Purpose of New Financial Reporting Model: The overarching purpose of these changes is to present a more useful report of a nonprofit's financial position that is more transparent, more consistent across organizations and more accurate in the story it relates. More specifically the goals include the intent to:

  • Simplify net assets
  • Better explain cash available and liquidity
  • Ensure consistency in reporting investments
  • Clarify statement of cash flows options

Specific Changes in Accounting Standards and Financial Statements

Organizations will need to review existing policies and practices in place that address the following topics. Management must assess whether current accounting systems adequately capture the required information.

Net Assets

Nonprofit organizations will need to report two types of net assets on their statement of activities: net assets with donor restrictions and net assets without donor restrictions. This is a change from the current unrestricted, temporarily restricted and permanently restricted categories. Organizations will need to track expirations of any donor-imposed restrictions, limitations on resources' use and additional details.


Accounting staff needs to be sure the currently used bookkeeping tool captures all required activity relating to endowment funds and reconciliation of beginning and ending balances, specifically investment return, contributions, amounts appropriated for expenditure and reclassification of net assets. Underwater endowment funds will require supporting schedules that itemize the initial gift amount, current fair value and calculated difference.
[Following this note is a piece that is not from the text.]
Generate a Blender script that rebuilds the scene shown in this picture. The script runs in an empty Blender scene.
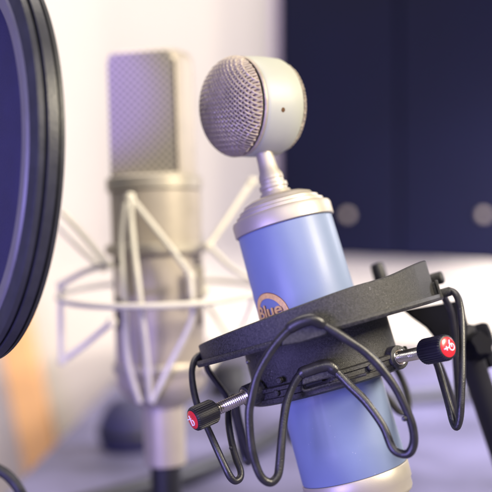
import bpy, bmesh, math, random
from mathutils import Vector, Matrix
R_ = math.radians
C = bpy.context.scene
COL = C.collection
# ------------------------------------------------------------------ camera
CAMZ = 0.19
cd = bpy.data.cameras.new('camera'); cam = bpy.data.objects.new('camera', cd); COL.objects.link(cam)
cam.location = (0, 0, CAMZ); cam.rotation_euler = (R_(90), 0, 0)
cd.sensor_width = 36; cd.sensor_fit = 'HORIZONTAL'; cd.lens = 36*900/492.0
cd.clip_start = 0.02; cd.clip_end = 50
cd.dof.use_dof = True; cd.dof.focus_distance = 0.362; cd.dof.aperture_fstop = cd.lens/11.6
C.camera = cam
C.render.engine = 'CYCLES'
# ------------------------------------------------------------------ world
w = bpy.data.worlds.new('World'); C.world = w; w.use_nodes = True
bg = w.node_tree.nodes['Background']; bg.inputs[0].default_value = (0.86, 0.86, 0.92, 1); bg.inputs[1].default_value = 0.20
C.view_settings.view_transform = 'Standard'; C.view_settings.look = 'None'
C.view_settings.exposure = 0.0; C.view_settings.gamma = 1.0
# ------------------------------------------------------------------ lamps
def area(name, loc, target, power, col, sx, sy, spread=180):
    l = bpy.data.lights.new(name, 'AREA'); l.energy = power; l.color = col; l.shape = 'RECTANGLE'; l.size = sx; l.size_y = sy; l.spread = R_(spread)
    o = bpy.data.objects.new(name, l); COL.objects.link(o); o.location = loc
    o.rotation_euler = (Vector(target)-Vector(loc)).to_track_quat('-Z', 'Y').to_euler(); return o
area('key_lamp', (0.62, 0.05, 0.60), (0.05, 0.42, 0.18), 11.5, (1.0, 0.89, 0.66), 0.24, 0.24)
area('violet_lamp', (-0.36, -0.10, 0.10), (0.03, 0.42, 0.16), 4.8, (0.38, 0.32, 1.0), 0.26, 0.26)
area('front_lamp', (0.10, -0.5, 0.75), (0.02, 0.45, 0.15), 3.6, (1.0, 0.95, 0.93), 0.5, 0.3)
area('wall_fill', (-0.22, 0.72, 1.15), (0.02, 1.76, 0.20), 15.0, (1.0, 0.91, 0.80), 0.9, 0.5)  # added area light that brightens the wall from above, no fitting modelled
area('lower_wall_fill', (1.05, 0.85, 0.22), (0.35, 1.76, 0.12), 8.5, (1.0, 0.91, 0.80), 0.25, 0.25, 95)  # added low light out of view, lifts the wall below the panel
area('desk_fill', (0.78, 1.10, 0.55), (0.45, 1.1, 0.0), 9.0, (0.93, 0.90, 1.0), 0.3, 0.3, 110)  # added light out of view, makes the right of the desk paler
sp = bpy.data.lights.new('violet_fill_spot', 'SPOT'); sp.energy = 16.0; sp.color = (0.25, 0.15, 1.0); sp.spot_size = R_(8.6); sp.spot_blend = 0.12; sp.shadow_soft_size = 0.01  # added spot, its cone edge draws the diagonal violet border on the rear grille
so = bpy.data.objects.new('violet_fill_spot', sp); COL.objects.link(so); so.location = (-0.55, 0.15, 0.47)
so.rotation_euler = (Vector((-0.119, 0.53, 0.293))-Vector(so.location)).to_track_quat('-Z', 'Y').to_euler()

# ------------------------------------------------------------------ materials
def mat(name, col, rough=0.5, metal=0.0, noise=0.0, nscale=40, bump=0.0, bscale=400, spec=0.5, coat=0.0, col2=None, mixpow=None):
    m = bpy.data.materials.new(name); m.use_nodes = True; nt = m.node_tree; b = nt.nodes['Principled BSDF']
    b.inputs['Base Color'].default_value = (*col, 1); b.inputs['Roughness'].default_value = rough
    b.inputs['Metallic'].default_value = metal; b.inputs['Specular IOR Level'].default_value = spec
    b.inputs['Coat Weight'].default_value = coat; b.inputs['Coat Roughness'].default_value = 0.15
    tc = nt.nodes.new('ShaderNodeTexCoord')
    if noise > 0 or col2:
        n = nt.nodes.new('ShaderNodeTexNoise'); n.inputs['Scale'].default_value = nscale; n.inputs['Detail'].default_value = 5
        nt.links.new(tc.outputs['Object'], n.inputs['Vector'])
        r = nt.nodes.new('ShaderNodeValToRGB')
        c2 = col2 if col2 else tuple(min(1, c*(1+noise)) for c in col); c1 = col if col2 else tuple(c*(1-noise) for c in col)
        r.color_ramp.elements[0].color = (*c1, 1); r.color_ramp.elements[1].color = (*c2, 1)
        r.color_ramp.elements[0].position = 0.35; r.color_ramp.elements[1].position = 0.68
        nt.links.new(n.outputs['Fac'], r.inputs['Fac']); nt.links.new(r.outputs['Color'], b.inputs['Base Color'])
        mr = nt.nodes.new('ShaderNodeMapRange'); mr.inputs['To Min'].default_value = max(0.02, rough-0.07); mr.inputs['To Max'].default_value = min(1, rough+0.07)
        nt.links.new(n.outputs['Fac'], mr.inputs['Value']); nt.links.new(mr.outputs['Result'], b.inputs['Roughness'])
    if bump > 0:
        n2 = nt.nodes.new('ShaderNodeTexNoise'); n2.inputs['Scale'].default_value = bscale; n2.inputs['Detail'].default_value = 4
        nt.links.new(tc.outputs['Object'], n2.inputs['Vector'])
        bp = nt.nodes.new('ShaderNodeBump'); bp.inputs['Strength'].default_value = bump; bp.inputs['Distance'].default_value = 0.0004
        nt.links.new(n2.outputs['Fac'], bp.inputs['Height']); nt.links.new(bp.outputs['Normal'], b.inputs['Normal'])
    return m
M = {}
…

Classification of Expenses

Your accounting system will need to track expenses by both natural and functional classifications and presented together. Organizations must be sure to have policies about allocation methods and document the basis for these allocations. Natural expense classifications are grouped according to the kinds of economic benefits received in incurring the expenses. Common examples are salaries, rent and utilities, depreciation and supplies. Functional expense classification groups expenses according to the costs' purpose. For nonprofits, the primary functional expenses are program services and support services, which includes management and general overhead as well as fundraising costs.

Investment Return

Investment return will be reported net of related external and direct internal investment expenses.


Additional disclosures will be required to communicate the availability of current assets to meet near-term cash needs and general expenditures.

Statement of Cash Flows

Organizations will still have the choice of using either the direct or indirect method; however, they no longer will be required to disclose the indirect method reconciliation when using the direct method.

As a non-profit you still have time to adopt these new financial reporting requirements. We strongly encourage that you become familiar and even consider early adoption before the deadline. Even if an agency decides against early implementation, fiscal and management staff should review the ASU and identify decisions to be made and bookkeeping changes necessary for compliance.